Motivation : The beginning of our class has focused on the basics of Embedded systems and both the C and Assembly languages that are used to program our microcontrollers. I mentioned in class that the study of Embedded systems has many parallels to a Signals and Systems course, both including inputs that are operated on to produce outputs. In Embedded systems, inputs are typically provided by sensors and outputs are implemented as actuators. One of the most common ways to provide this I/O capability to an operator is through the use of a TFT touch screen.
During a recent Embedded project, the primary human I/O utilized a wearable round TFT touch screen similar to a watch form. factor. The TFT I choose was a 240 x 240 pixel 1.28” display (reasonable due to its size and resolution). This exam focusses on the design and implementation considerations of this peripheral. Start a PlatformIO project, select you STM32F429 microcontroller, and lets build the project.
Question 1:
One of the requirements of using a screen is often displaying an image. For this screen, The image is requires to be a single row oriented array of 16 bit “color” values. So if your image is a square 20 x 20 image, you need to setup a 400 element array of 16 bit values (row by row). There are plent of tools available to convert images to RGB values, which is referred to 24 bit color: 8 bits for Red, followed by 8 bits for Green, followed by 8 bits for Blue (blue is the LSB). To save memory, the TFT screen does not use 24 bit color, but uses 16 bit color instead. The format is called RGB 565 (5 bits of Red, 6 bits of Green, 5 bits of Blue; 16 total bits where Blue is least significant. For each color, the new format takes the MSBits to make the new truncate bits. Lets assume we have a 20 x 20 image that we already converted to RGB, meaning we have a uint8_t array called myImage[1200] which contains 3 bytes for each pixel (that’s why the array size is 400 x 3 = 1200).
Formats:
RGB = R7 RRRRRRR0 G7GGGGGGG0 B7 BBBBBBB0 (3 BYTES)
RGB565= R7 RRRR3G7GG5 G4GG2 B7 BBBB3 (2 BYTES)
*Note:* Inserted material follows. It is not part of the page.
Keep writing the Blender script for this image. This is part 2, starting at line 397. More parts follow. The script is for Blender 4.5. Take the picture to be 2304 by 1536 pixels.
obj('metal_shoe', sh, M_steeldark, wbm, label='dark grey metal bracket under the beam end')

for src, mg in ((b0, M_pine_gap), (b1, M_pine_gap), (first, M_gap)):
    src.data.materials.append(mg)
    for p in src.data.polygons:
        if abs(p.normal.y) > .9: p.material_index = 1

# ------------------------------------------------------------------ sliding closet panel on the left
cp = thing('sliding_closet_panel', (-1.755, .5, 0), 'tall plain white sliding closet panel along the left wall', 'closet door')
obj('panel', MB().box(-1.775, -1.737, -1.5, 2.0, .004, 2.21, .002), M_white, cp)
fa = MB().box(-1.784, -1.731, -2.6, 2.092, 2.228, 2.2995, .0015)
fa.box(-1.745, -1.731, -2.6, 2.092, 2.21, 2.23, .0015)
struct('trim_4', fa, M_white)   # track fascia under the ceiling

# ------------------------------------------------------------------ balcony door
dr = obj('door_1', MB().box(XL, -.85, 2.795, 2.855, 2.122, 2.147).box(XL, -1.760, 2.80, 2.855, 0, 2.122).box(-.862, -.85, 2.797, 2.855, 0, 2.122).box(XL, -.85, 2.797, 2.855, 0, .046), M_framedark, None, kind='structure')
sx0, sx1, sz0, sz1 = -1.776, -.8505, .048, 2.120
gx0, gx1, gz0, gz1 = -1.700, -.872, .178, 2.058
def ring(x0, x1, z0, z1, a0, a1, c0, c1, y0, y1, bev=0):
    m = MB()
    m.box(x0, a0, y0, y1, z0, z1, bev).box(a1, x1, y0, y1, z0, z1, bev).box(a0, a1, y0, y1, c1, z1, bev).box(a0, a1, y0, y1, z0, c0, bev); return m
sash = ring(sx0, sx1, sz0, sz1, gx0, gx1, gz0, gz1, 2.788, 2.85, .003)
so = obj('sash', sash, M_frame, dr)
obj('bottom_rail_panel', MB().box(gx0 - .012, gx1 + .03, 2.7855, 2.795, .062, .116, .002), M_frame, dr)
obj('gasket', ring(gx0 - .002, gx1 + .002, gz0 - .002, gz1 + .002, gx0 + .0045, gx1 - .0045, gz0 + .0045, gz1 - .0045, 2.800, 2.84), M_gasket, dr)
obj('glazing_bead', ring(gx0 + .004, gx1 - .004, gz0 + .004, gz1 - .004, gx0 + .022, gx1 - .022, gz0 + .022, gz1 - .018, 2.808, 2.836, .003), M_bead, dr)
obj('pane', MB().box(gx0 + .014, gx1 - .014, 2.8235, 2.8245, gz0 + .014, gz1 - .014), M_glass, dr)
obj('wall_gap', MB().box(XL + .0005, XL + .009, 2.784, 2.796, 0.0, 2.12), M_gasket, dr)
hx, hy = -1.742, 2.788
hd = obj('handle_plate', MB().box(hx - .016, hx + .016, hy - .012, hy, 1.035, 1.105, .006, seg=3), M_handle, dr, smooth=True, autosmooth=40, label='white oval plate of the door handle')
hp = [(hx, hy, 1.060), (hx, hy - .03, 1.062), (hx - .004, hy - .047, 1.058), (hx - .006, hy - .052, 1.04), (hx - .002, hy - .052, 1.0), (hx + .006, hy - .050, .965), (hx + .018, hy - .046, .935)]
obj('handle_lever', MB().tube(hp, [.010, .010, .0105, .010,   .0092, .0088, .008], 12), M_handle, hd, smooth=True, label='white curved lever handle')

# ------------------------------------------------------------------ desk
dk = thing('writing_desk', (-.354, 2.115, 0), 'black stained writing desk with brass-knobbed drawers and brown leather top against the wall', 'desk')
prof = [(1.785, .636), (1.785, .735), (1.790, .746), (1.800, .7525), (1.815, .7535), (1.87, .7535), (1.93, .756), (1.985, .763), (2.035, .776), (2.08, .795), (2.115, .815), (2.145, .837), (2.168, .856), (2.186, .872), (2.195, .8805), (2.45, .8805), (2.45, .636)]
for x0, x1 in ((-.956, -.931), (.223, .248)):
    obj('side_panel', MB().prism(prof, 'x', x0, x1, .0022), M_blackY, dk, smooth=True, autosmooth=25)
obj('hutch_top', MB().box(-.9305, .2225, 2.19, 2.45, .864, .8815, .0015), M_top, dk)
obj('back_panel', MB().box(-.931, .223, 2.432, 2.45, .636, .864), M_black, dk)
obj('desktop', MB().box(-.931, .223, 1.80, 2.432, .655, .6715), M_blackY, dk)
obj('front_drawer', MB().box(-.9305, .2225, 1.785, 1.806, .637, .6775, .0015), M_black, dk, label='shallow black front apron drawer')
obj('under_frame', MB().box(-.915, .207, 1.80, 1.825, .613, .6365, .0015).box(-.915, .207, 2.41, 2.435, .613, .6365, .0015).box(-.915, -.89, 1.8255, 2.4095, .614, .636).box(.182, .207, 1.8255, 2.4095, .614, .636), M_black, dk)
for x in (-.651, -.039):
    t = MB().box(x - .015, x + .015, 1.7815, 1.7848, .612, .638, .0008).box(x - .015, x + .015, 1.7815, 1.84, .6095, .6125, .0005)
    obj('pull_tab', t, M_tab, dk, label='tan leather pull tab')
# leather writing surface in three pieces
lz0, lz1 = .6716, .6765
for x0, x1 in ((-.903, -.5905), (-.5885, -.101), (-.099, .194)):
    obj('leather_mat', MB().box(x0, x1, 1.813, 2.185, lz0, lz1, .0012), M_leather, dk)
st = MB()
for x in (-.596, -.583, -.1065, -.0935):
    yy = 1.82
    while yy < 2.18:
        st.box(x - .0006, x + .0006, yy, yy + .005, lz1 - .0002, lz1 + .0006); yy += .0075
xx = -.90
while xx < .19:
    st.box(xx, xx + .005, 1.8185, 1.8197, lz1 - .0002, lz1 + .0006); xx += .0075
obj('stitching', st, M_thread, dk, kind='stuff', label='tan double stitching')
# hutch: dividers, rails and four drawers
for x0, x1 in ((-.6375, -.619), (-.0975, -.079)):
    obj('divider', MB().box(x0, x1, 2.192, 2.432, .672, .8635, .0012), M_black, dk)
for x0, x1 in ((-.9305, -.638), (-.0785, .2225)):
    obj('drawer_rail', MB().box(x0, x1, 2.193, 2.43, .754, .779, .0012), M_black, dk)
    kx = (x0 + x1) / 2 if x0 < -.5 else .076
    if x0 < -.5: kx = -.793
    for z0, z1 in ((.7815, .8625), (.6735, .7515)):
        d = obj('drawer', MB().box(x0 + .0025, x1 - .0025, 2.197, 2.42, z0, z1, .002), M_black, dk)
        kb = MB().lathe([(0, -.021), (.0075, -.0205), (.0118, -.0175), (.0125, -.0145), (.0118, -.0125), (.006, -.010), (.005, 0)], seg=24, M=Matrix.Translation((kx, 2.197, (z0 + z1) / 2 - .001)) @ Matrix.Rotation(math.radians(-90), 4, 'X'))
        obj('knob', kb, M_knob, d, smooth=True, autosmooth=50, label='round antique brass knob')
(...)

Write an ARM assembly function called convImage that takes in three parameters. The first parameter is a pointer to myImage. The second parameter is a pointer to a uint16_t array that holds the converted 16 bit color values of the image. The third parameter is the number of pixels in the image. The function should be generic for any size image. Be sure to comment appropriately.